▶ TASK BRIEF:
Only the lines from the start up to and including the line containing "bin', 'leaves', kind='stuff')" should be repeated, word for word.

────────────────────

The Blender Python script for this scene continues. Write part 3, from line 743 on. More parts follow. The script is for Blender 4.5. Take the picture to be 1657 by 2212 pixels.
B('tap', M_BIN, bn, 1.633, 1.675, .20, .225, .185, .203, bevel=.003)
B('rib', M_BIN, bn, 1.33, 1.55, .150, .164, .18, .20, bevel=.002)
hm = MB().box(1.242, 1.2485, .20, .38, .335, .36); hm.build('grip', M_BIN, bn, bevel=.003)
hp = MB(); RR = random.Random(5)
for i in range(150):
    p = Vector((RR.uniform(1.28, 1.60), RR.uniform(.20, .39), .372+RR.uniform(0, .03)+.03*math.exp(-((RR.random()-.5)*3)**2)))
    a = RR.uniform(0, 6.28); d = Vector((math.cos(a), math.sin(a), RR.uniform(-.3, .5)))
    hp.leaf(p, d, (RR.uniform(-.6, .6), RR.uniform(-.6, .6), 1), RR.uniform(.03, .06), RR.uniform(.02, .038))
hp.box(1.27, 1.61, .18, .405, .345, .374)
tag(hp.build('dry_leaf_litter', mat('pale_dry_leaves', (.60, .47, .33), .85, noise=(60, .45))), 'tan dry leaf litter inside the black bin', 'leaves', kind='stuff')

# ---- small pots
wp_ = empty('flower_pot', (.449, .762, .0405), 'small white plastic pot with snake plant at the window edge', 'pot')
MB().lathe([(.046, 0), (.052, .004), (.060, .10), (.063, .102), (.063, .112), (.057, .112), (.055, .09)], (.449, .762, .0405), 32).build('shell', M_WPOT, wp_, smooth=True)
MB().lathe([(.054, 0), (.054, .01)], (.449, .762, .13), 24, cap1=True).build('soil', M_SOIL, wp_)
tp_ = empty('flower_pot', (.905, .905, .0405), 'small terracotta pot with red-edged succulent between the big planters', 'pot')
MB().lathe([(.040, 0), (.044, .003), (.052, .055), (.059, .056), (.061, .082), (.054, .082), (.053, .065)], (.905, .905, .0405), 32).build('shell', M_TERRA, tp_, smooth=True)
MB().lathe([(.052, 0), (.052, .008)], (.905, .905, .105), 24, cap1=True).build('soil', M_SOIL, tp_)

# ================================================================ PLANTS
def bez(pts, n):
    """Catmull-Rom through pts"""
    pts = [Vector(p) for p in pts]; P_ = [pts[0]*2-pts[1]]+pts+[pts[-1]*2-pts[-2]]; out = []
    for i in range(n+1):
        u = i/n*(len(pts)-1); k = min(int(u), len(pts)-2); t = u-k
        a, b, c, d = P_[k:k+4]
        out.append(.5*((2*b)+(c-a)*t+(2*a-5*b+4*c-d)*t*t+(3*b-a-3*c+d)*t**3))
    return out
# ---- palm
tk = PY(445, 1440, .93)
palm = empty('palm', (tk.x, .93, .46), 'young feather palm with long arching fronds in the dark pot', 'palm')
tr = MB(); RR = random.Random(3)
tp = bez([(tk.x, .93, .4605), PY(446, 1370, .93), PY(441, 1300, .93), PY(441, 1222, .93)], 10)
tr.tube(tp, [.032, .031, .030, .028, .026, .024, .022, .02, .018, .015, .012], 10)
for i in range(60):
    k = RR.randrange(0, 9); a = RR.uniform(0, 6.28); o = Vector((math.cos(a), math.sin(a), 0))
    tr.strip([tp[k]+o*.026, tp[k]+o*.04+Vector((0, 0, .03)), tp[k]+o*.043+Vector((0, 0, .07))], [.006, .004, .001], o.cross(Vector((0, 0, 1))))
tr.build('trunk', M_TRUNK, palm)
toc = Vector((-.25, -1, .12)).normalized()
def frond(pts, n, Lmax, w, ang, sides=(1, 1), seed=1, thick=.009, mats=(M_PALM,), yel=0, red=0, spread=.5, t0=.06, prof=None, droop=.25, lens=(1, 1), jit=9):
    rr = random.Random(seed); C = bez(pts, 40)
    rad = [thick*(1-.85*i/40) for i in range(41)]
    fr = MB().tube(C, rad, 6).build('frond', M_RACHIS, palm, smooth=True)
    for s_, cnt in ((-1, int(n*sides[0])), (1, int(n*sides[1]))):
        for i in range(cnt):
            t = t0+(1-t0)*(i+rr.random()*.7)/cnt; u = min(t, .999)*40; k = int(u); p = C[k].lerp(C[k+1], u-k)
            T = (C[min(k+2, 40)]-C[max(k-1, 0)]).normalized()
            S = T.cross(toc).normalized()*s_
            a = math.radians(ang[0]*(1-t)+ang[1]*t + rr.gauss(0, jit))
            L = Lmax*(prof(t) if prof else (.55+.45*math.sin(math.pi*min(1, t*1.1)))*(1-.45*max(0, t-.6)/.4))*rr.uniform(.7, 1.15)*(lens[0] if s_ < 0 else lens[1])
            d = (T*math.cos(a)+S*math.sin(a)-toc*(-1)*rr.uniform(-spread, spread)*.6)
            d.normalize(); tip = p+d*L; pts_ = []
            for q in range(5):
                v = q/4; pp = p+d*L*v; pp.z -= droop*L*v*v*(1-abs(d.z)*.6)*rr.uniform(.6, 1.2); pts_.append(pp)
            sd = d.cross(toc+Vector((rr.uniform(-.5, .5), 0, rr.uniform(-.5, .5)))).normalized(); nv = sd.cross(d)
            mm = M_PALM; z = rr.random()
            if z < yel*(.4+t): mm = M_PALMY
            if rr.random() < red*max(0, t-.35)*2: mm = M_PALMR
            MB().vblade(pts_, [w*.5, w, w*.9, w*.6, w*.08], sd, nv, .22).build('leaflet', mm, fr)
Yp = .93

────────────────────

▶ RESULT OF THIS TASK:
The Blender Python script for this scene continues. Write part 3, from line 743 on. More parts follow. The script is for Blender 4.5. Take the picture to be 1657 by 2212 pixels.
B('tap', M_BIN, bn, 1.633, 1.675, .20, .225, .185, .203, bevel=.003)
B('rib', M_BIN, bn, 1.33, 1.55, .150, .164, .18, .20, bevel=.002)
hm = MB().box(1.242, 1.2485, .20, .38, .335, .36); hm.build('grip', M_BIN, bn, bevel=.003)
hp = MB(); RR = random.Random(5)
for i in range(150):
    p = Vector((RR.uniform(1.28, 1.60), RR.uniform(.20, .39), .372+RR.uniform(0, .03)+.03*math.exp(-((RR.random()-.5)*3)**2)))
    a = RR.uniform(0, 6.28); d = Vector((math.cos(a), math.sin(a), RR.uniform(-.3, .5)))
    hp.leaf(p, d, (RR.uniform(-.6, .6), RR.uniform(-.6, .6), 1), RR.uniform(.03, .06), RR.uniform(.02, .038))
hp.box(1.27, 1.61, .18, .405, .345, .374)
tag(hp.build('dry_leaf_litter', mat('pale_dry_leaves', (.60, .47, .33), .85, noise=(60, .45))), 'tan dry leaf litter inside the black bin', 'leaves', kind='stuff')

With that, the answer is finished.